Nous aussi, nous avons changés : un peu plus faibles, un peu plus indécis, un peu plus effrayés peut-être ; mais aussi un peu plus mûrs, conscients que notre lutte nécessite beaucoup de temps, toujours plus convaincus que nous n’avons plus de choix qu’entre socialisme ou barbarie. Désormais adultes, nous ne renions pas notre enfance. Nous regardons le visage de nos ennemis et nous sommes conscients qu’ils sont les mêmes qu’à Gênes. Nous sommes aussi conscients qu’ils sont devenus plus violents, plus agressifs, qu’ils sont plus dangereux et qu’aujourd’hui plus qu’hier, ils agissent de façon insensée.
2009, le G8 se tient en Italie. Il revient dans une période de crise, quand les pays occidentaux entrent en récession, quand le chômage est en hausse, quand on ne voit plus d’issue. Il revient dans un pays dont la société et la culture ont été ravagées, un pays qui a les salaires les plus bas d’Europe, un système politique gelé, la presse sous contrôle. Un pays engagé dans une guerre déclenchée d’en haut, qui s’appelle guerre contre les pauvres, racisme, sexisme, homophobie, mépris pour les marginaux. Le G8 se tiendra dans les Abruzzes, un territoire qui a payé de beaucoup de sang les logiques du profit, de la spéculation, de la corruption qui règlent n’importe où le capitalisme ; un territoire qui depuis trois mois est en train d’expérimenter des formes inédites de controle et de militarisation.
Le Gouvernement a tout essayé pour nous empêcher d’y être. Il a partagé le sommet en plusieurs rencontres. Difficiles à suivre pour des gens qui doivent étudier, travailler, penser à leur propre survie quotidienne, impossibles à contester pour qui doit déjà descendre dans les rues pour défendre son propre travail. Cependant le mouvement a été vif et présent tous ces derniers temps : à Rome, contre le démantèlement du Welfare; à Syracuse, contre le ravage de l’environnement ; à Turin, contre l’intrusion des intérêts privés dans l’Université ; de nouveau à Rome, contre une ‘sécurité’ qui montre son vrai visage : expulsion des migrants, stratégie de la terreur et répression des luttes. Et enfin, à Lecce, quand les Ministres de l’Économie se sont rencontrés pour décider de subventionner à nouveau les banques, et faire passer leurs vieux échecs pour la nouvelle recette miracle. Maintenant l’heure est arrivée de rassembler de nouveau ce qui a été divisé.

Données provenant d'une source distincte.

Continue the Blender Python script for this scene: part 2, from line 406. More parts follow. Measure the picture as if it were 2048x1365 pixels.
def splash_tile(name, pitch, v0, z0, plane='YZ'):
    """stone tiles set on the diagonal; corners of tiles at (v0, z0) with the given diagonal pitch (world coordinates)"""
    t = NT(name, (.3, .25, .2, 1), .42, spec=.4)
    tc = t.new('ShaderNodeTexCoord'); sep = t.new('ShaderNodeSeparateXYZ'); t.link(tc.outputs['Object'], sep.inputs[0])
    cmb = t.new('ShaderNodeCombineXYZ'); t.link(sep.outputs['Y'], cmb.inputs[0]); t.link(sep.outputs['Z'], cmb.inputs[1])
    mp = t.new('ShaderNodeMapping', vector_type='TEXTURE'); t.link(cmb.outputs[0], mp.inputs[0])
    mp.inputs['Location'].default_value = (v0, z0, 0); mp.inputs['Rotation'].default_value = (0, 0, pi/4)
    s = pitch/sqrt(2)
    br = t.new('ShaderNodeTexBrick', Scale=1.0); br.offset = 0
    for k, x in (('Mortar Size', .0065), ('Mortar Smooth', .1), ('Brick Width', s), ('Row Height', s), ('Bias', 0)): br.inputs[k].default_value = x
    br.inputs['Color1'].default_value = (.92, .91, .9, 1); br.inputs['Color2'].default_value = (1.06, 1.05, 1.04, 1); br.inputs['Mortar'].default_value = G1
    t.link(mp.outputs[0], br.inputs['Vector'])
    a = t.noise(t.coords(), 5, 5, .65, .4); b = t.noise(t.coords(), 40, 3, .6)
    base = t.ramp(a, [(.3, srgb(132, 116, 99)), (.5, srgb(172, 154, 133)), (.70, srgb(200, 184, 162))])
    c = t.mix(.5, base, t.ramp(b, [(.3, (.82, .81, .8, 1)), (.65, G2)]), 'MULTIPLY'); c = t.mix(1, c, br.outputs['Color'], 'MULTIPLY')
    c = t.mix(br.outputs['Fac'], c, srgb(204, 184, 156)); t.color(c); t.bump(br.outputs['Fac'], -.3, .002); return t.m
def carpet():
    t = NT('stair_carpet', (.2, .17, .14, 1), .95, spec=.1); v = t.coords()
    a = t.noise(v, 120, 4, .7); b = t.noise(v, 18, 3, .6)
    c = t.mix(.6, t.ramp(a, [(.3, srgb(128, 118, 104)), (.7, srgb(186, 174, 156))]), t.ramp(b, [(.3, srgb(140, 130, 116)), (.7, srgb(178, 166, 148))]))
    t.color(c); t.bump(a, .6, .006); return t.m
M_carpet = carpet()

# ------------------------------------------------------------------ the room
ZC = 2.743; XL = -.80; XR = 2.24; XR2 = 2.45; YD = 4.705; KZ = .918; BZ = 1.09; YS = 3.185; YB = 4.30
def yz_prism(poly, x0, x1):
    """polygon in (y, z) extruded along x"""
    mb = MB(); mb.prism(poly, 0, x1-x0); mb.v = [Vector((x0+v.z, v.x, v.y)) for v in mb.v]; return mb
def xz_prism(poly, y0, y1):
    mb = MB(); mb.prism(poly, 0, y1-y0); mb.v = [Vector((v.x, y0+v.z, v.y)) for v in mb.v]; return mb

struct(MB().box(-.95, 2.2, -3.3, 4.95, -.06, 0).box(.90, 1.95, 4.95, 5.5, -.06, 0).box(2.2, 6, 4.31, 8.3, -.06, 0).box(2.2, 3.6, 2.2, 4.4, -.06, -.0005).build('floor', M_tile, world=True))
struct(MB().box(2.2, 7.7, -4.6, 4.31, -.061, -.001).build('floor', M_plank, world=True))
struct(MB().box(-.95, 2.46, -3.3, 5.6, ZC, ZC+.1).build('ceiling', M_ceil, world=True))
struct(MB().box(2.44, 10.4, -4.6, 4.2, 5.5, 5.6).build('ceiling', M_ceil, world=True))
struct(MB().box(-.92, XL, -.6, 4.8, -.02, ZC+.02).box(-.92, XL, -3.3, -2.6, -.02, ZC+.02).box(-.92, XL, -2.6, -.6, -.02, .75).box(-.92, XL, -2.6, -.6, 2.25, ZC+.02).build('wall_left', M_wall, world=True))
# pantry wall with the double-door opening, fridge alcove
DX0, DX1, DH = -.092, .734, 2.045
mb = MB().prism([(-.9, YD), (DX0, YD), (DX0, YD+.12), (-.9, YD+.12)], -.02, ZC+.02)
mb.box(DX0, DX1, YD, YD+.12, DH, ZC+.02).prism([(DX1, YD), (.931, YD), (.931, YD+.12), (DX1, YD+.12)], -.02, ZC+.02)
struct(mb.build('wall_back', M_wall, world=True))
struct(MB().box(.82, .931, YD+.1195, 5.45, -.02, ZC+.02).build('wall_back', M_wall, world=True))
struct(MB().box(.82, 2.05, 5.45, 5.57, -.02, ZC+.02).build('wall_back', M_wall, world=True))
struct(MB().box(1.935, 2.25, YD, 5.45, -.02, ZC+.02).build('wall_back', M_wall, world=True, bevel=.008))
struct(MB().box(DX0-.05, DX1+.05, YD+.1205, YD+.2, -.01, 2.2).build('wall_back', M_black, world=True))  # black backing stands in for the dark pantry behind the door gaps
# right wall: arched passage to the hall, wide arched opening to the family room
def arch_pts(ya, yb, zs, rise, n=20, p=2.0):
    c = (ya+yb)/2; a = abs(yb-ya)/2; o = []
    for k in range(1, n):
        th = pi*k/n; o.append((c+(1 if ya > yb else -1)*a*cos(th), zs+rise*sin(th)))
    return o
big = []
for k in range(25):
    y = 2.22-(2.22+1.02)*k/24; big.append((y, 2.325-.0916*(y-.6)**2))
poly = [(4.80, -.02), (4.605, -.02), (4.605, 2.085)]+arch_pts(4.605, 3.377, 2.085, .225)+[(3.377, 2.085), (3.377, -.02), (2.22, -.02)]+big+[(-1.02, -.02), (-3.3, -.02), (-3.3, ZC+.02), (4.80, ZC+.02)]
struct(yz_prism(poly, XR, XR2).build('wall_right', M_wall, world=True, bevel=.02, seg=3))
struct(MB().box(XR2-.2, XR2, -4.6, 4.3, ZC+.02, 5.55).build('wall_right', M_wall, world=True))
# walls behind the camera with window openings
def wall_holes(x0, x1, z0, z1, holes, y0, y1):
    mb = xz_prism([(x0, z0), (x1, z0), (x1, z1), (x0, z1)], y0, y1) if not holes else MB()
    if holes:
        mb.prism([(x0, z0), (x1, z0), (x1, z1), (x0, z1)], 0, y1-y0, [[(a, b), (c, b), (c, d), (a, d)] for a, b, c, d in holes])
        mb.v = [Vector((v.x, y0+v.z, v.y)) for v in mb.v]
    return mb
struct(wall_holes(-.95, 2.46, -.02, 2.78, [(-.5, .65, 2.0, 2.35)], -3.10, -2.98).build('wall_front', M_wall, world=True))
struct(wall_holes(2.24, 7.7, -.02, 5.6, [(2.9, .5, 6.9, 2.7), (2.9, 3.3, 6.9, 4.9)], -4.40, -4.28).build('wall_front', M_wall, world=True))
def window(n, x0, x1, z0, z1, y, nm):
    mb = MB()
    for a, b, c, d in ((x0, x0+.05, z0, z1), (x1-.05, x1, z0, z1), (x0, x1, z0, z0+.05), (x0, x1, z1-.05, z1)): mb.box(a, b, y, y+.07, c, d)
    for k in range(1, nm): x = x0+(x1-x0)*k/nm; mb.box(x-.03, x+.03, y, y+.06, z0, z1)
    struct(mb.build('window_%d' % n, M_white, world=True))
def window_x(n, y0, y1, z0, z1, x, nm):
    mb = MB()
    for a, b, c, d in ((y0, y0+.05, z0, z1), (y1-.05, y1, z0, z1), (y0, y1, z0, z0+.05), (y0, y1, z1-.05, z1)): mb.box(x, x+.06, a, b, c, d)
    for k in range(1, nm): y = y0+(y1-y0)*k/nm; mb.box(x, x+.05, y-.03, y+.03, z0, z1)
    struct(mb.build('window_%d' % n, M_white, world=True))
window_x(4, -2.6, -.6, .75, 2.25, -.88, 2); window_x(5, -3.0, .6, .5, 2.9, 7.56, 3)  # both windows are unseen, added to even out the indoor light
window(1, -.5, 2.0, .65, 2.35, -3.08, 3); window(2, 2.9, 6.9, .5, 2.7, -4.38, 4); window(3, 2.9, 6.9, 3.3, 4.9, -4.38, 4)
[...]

L’heure est arrivée de nous rencontrer, d’y être tous présents ! Nous ne devons pas laisser le dernier mot à ceux qui spéculent sur une tragédie telle que le séisme, en instrumentalisant les personnes à des fins électorales, en faisant de sales affaire au moment même où ils échelonnent la reconstruction jusqu’en 2033. Les ‘grands’ viendront défiler sur une population brisée et abandonnée. Devant les caméras ils nous diront qu’il n’y a rien à craindre. Mais nous savons très bien qu’il n’en est pas ainsi. Nous devons le crier à haute voix.
Ils ont dit que nous n’aurons pas le cœur d’y être. Mais nous avons toujours du cœur pour nous ranger du coté de ceux qui luttent et souffrent. Durant ces quelques journées nous chaufferons l’atmosphère et le 10 nous serons au cortège international pour y porter nos raisons, celles des oppressés et des populations en lutte. Pour démontrer qu’ils ne nous ont pas fait plier, pour leur gâcher les festivités!
Nous avons grandi mais le futur est encore et sera toujours à nous ! On se voit à L’Aquila.